Because not much can be done to increase the number of parks in the area, her department has focused on increasing the quality of existing parks. She said the planning department advocates for additional green open spaces in proposed developments.

“I think a lot of the projects that are already on the way are offering the opportunity to dream of a different way of using parks and connections,” she said. “It’s about embracing the idea of having multiple parks as part of that recreation destination.”

The success of several of the projects hinges on buy-in from developers and the rest of the private sector. For Miami Baywalk, as well as the Riverwalk that’ll run along the Miami River, private property owners have granted public easements.

Meg Daly, the founder of Friends of The Underline, has witnessed her idea of creating a linear park beneath the Metrorail become reality. The first and second phases, both in the city, are fully funded, as is the fifth phase in Coral Gables. She chalked up the success of The Underline to the joint efforts of Friends and the leadership of elected officials.
The Underline has been able to get funding from all levels of government as well as the private sector, totaling about $100 million since its inception. She said the success of The Underline has evidenced that parks need not necessarily come from the public sector.

“This is something that everyone’s been able to get behind and I think the collision of “yes” is what has got us there so quickly,” she said.

A walkable and bicycle-friendly 10-mile linear park, The Underline will also feature nodes of activity along the way, with outdoor gyms, event spaces and more. It’ll be adorned with canopy trees, a butterfly garden and landscaping along the path.

Ms. Daly stressed the importance of parks for both physical and psychological health and said Miami is having a golden moment, commending several other projects that are prioritizing green space: “I think great cities are defined by great parks.”

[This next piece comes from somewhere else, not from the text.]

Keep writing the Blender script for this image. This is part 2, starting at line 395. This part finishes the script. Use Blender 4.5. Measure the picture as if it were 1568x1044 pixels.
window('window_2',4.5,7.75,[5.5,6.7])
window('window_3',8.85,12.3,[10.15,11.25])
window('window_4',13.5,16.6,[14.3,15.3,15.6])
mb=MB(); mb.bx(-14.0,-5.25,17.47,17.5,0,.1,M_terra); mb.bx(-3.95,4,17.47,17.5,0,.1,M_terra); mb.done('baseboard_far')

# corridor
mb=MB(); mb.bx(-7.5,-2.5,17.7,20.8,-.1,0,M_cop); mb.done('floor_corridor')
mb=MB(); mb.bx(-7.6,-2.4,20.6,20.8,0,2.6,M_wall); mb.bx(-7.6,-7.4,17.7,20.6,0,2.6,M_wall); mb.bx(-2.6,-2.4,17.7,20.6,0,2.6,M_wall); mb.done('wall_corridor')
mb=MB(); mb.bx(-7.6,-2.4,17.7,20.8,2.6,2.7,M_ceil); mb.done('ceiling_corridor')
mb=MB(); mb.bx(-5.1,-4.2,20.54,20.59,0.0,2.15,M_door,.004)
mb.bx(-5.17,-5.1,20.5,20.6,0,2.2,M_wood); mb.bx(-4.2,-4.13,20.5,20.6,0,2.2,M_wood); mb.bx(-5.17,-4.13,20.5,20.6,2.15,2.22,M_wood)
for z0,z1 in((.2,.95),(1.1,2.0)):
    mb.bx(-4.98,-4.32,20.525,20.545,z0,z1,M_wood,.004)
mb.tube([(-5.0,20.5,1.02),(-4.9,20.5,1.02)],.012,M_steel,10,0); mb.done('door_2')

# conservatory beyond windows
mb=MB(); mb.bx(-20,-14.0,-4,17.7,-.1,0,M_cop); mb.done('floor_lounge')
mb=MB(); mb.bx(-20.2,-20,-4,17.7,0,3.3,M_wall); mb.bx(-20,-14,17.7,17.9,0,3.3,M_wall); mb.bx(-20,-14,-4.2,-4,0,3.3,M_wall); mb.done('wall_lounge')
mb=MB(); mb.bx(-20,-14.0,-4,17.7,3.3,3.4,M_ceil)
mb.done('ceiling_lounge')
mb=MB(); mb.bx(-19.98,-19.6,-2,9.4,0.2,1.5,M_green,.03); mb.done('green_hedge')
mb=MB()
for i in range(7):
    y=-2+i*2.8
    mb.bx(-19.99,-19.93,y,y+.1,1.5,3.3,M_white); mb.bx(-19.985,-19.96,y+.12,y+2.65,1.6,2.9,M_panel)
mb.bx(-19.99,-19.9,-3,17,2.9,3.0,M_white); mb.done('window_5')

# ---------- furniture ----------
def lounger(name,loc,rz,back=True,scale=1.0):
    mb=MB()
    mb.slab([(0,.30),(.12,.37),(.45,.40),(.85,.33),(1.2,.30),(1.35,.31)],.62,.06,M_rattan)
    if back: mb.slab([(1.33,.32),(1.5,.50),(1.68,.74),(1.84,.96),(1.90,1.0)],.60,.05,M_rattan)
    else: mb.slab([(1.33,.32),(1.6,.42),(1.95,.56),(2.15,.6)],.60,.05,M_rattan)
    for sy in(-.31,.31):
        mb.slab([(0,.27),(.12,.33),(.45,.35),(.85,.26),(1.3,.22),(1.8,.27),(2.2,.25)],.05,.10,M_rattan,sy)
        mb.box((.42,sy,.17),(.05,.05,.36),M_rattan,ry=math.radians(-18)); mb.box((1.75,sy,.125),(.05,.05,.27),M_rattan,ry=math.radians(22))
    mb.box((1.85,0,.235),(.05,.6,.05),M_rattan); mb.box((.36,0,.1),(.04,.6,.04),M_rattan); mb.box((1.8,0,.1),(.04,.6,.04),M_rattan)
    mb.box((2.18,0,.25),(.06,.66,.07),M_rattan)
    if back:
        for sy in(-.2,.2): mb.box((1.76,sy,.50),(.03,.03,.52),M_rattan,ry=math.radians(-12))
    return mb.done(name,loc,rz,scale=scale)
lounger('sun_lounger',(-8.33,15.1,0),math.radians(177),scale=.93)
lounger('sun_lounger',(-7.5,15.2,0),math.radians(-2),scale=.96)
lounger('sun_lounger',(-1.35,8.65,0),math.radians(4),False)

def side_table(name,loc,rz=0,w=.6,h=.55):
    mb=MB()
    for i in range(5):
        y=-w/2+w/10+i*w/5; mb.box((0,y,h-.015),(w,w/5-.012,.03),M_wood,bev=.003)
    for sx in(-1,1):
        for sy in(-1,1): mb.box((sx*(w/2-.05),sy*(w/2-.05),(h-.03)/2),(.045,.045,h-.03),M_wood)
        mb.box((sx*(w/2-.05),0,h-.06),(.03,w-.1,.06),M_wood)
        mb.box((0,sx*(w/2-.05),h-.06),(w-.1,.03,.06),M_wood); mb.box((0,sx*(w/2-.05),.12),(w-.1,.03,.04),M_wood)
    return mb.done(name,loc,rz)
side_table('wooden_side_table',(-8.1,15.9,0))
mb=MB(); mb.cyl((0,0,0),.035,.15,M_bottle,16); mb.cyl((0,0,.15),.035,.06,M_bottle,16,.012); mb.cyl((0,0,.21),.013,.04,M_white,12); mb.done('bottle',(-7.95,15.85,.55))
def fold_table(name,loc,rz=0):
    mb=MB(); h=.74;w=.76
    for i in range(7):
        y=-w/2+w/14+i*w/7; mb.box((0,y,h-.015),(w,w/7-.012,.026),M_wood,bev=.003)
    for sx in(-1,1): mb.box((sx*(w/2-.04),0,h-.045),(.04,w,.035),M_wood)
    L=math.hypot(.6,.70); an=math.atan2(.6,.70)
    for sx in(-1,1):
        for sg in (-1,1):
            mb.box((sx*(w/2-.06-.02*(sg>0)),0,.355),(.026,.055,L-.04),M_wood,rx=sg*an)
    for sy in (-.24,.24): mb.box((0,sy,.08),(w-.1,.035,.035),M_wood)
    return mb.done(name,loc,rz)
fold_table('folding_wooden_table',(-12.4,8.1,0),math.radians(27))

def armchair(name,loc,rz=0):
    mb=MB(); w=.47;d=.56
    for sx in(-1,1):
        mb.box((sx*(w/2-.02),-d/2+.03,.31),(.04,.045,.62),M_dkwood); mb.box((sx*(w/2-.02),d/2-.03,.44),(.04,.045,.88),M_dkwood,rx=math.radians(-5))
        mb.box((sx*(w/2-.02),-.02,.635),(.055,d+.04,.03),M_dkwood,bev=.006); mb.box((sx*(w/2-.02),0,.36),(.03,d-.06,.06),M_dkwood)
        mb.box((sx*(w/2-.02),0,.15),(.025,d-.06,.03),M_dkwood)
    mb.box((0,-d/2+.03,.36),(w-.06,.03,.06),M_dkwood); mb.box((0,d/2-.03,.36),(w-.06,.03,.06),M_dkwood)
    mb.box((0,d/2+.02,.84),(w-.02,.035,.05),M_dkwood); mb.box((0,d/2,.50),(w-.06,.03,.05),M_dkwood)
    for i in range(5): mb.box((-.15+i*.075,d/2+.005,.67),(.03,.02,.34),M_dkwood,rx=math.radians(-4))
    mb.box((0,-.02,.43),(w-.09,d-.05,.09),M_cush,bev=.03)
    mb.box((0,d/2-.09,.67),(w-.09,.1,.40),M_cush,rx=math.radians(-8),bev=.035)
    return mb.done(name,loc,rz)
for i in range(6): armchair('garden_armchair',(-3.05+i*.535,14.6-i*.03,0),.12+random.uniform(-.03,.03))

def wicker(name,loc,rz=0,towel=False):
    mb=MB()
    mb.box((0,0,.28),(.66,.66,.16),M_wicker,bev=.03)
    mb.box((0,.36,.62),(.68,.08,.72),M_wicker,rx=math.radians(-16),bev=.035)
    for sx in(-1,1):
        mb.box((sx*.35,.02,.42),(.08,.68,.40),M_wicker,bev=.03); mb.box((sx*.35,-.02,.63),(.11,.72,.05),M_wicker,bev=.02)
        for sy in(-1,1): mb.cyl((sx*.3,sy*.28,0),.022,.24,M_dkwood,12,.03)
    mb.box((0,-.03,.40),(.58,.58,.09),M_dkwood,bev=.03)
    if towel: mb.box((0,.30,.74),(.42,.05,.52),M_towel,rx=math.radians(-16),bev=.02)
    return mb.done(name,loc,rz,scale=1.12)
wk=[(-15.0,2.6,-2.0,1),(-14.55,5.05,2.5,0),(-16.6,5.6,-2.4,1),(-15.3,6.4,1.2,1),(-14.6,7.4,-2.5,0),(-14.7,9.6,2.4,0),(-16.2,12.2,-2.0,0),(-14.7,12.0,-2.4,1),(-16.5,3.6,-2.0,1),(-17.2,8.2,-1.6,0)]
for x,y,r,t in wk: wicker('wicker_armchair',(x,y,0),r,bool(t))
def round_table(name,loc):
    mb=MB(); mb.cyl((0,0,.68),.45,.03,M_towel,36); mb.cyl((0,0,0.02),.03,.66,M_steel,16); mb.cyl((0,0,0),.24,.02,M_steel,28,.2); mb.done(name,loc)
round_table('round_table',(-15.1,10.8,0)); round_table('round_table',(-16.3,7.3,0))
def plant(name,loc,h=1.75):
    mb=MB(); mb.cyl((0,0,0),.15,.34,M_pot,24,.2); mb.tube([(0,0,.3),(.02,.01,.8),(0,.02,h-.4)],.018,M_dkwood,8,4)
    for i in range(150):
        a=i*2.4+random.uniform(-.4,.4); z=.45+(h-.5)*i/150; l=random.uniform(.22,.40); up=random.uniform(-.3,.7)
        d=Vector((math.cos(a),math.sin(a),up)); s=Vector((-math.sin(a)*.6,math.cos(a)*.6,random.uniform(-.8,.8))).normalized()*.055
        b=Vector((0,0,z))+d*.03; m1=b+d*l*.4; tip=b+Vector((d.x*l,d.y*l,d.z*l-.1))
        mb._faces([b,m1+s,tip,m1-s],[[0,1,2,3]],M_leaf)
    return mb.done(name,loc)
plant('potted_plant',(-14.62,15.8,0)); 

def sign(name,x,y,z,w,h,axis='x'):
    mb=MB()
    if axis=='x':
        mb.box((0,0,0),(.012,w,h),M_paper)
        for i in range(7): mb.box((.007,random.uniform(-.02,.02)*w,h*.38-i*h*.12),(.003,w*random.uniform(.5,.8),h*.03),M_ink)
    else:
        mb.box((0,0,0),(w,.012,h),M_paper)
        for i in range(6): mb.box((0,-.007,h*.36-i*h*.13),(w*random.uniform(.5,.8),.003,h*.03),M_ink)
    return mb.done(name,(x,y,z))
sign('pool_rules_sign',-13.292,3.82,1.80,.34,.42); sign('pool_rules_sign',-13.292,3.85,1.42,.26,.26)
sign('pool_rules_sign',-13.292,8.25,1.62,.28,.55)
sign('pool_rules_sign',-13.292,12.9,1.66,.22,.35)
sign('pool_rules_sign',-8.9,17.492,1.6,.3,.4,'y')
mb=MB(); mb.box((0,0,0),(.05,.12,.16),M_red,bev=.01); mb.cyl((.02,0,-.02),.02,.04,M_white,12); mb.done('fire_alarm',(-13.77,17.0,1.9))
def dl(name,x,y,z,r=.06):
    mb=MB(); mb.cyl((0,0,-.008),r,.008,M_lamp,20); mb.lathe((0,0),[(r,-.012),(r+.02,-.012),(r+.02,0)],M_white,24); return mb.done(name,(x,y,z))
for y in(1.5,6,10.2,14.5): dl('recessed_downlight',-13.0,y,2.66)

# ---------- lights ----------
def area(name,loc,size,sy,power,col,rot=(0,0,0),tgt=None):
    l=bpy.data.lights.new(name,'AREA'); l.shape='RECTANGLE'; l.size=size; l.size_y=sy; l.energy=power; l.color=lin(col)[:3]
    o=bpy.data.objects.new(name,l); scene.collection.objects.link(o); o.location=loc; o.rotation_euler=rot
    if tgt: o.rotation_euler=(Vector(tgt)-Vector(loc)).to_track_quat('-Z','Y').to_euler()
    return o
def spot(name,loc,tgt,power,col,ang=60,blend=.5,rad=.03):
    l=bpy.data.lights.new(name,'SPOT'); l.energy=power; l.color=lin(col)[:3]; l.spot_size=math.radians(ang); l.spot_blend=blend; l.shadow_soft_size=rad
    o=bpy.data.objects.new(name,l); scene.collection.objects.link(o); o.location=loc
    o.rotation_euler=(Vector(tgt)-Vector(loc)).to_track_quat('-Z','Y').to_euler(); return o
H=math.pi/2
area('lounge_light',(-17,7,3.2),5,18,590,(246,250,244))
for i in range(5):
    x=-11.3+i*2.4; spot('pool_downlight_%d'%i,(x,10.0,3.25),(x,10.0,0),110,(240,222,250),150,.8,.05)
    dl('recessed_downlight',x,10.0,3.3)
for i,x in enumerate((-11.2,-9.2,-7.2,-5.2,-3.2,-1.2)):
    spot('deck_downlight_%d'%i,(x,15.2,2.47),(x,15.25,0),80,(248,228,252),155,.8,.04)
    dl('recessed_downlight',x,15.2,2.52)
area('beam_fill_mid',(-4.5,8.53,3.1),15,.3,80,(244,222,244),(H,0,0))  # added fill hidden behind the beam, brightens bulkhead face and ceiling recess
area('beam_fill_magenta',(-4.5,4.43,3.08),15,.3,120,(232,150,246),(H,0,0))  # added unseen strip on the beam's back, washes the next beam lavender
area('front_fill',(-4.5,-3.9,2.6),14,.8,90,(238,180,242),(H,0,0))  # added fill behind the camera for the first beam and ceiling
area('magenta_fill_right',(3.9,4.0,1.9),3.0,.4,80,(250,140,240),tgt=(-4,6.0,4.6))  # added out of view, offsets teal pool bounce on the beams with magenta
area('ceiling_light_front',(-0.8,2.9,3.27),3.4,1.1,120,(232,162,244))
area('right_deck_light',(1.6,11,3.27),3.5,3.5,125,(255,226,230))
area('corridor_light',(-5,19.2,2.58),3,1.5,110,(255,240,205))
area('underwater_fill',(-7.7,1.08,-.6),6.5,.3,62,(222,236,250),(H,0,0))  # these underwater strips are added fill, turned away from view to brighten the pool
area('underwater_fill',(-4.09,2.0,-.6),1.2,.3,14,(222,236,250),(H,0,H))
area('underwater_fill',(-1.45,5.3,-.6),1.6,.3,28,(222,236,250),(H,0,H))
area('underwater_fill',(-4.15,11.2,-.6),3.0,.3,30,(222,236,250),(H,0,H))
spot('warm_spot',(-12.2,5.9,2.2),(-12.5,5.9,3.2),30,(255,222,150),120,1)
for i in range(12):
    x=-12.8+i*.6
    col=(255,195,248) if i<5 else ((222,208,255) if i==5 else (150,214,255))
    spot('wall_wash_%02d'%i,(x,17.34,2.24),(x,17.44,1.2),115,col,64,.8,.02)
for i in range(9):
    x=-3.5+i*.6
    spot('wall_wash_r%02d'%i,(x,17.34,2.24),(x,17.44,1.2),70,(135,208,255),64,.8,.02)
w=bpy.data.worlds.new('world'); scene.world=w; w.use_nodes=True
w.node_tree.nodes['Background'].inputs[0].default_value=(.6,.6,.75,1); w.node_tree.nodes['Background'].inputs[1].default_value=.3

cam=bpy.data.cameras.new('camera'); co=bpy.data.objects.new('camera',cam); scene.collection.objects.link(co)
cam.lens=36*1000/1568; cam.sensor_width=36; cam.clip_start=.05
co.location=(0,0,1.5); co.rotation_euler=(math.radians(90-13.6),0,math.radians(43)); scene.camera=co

3 Responses to Green light on horizon for more downtown Miami parks

  1. David Ledes

    March 5, 2020 at 4:27 am

    Why are City of Miami officials working so feverishly to demolish Melreese Park? Melreese Park is the largest non-waterfront Park in Miami. Experts claim grass and open space are crucial YET Miami elected officials act to kill this large Park. Why?

  2. Steve Hagen

    March 6, 2020 at 6:06 pm

    Thanks to Mr. Poblete for a comprehensive review of parks in the coastal area of downtown commission district 2 where 80 % by area of all Miami parks are located. Admittedly much of that 80% lies on Key Biscayne not easily accessible. (Opportunity for a ferry service so we can get out on the water?)

    What I have learned since 1990 about Miami leadership is that they do not get the biggest bang for their park spending.

    I estimate between impact fees and other sources they have spent 80 million since 2010. But who has benefitted?

    Yes, Miami Baywalk and Riverwalk are going to be a huge asset for all to enjoy, however I question if a quality out door experience will be provided on the 33 acres under a noisy bridge. Maybe the best use could be for active sports where quiet is not as necessary.

    Likewise, while greening areas under metrorail in certain acres make great sense, in my view, the Commission is foolish in wasting money on thinking they are creating a quality experience along the six lane busy US one.

    Those million should be invested in creating 25 new neighborhood parks in the four commission districts which share just 20% of Miami’s parkland.

    It is a disgrace that four Commission seats and Mayors Diaz, (I draw a blank on middle mayor) and Suarez have failed to serve their residents. While state law requires impact fees to be invested in areas of population growth these commissioners have failed to be creative. It is not right that Distrct 2 has consumed most of the park impact fees while 80% of the Miami population is waiting for their first neighborhood park!

    Of course the squeaky wheel gets the attention. District two residents care about parks because they have parks.

    The major problem of lack of parks in four commission districts is lack of a constituency to support parks.

    While residents have demanded more neighborhood parks legally in writing in three versions of the Miami Comprehensive Plan leadership has failed miserably in making little progress for the 80 million or so invested.

    And guess what, the way the plan is written residents can’t sue for failure until the Miami population reaches about a million. At that time people to park ratios will fall to less than 2 acres per thousand residents.

    I don’t see anything changing until residents in four commission districts start questioning commission candidates seriously on parks. And in four districts where many are working 2 and 3 jobs to pay the rent that is not going to happen anytime soon if ever.

    That reason alone is why four district commissioners or hopefull new commissioners and a mayor who can lead should be advocating for and producing parks because parks are the one place anyone especially those with out disposable income can enjoy some green space, a free activity.

    In this regard, if Melreese is to be reconfigured, I have written many times, what ever land is used for buildings or roadways or surface parking MUST be replaced. That alone could create 20-25 new parksin park poor Miami.

    By reducing the size of this proposed not so central park, as this has been sold, 9 holes of golf and a driving range could remain along with biking/ running and walking trails. Think Melreese Sports Center Park not just a soccer haven.

    Steve Hagen, Atlanta Formerly Chair of Parks & Public Space of Miami Neighborhoods United

  3. John Friedman

    March 7, 2020 at 8:57 am

    The Underline is a strip of concrete under a Metromover and it runs alongside a busy highway. It might cost over $120 Million. An errant soccer ball could cause some poor kid to lose his/her life. Why are City officials working to kill actual open space parks throughout the City?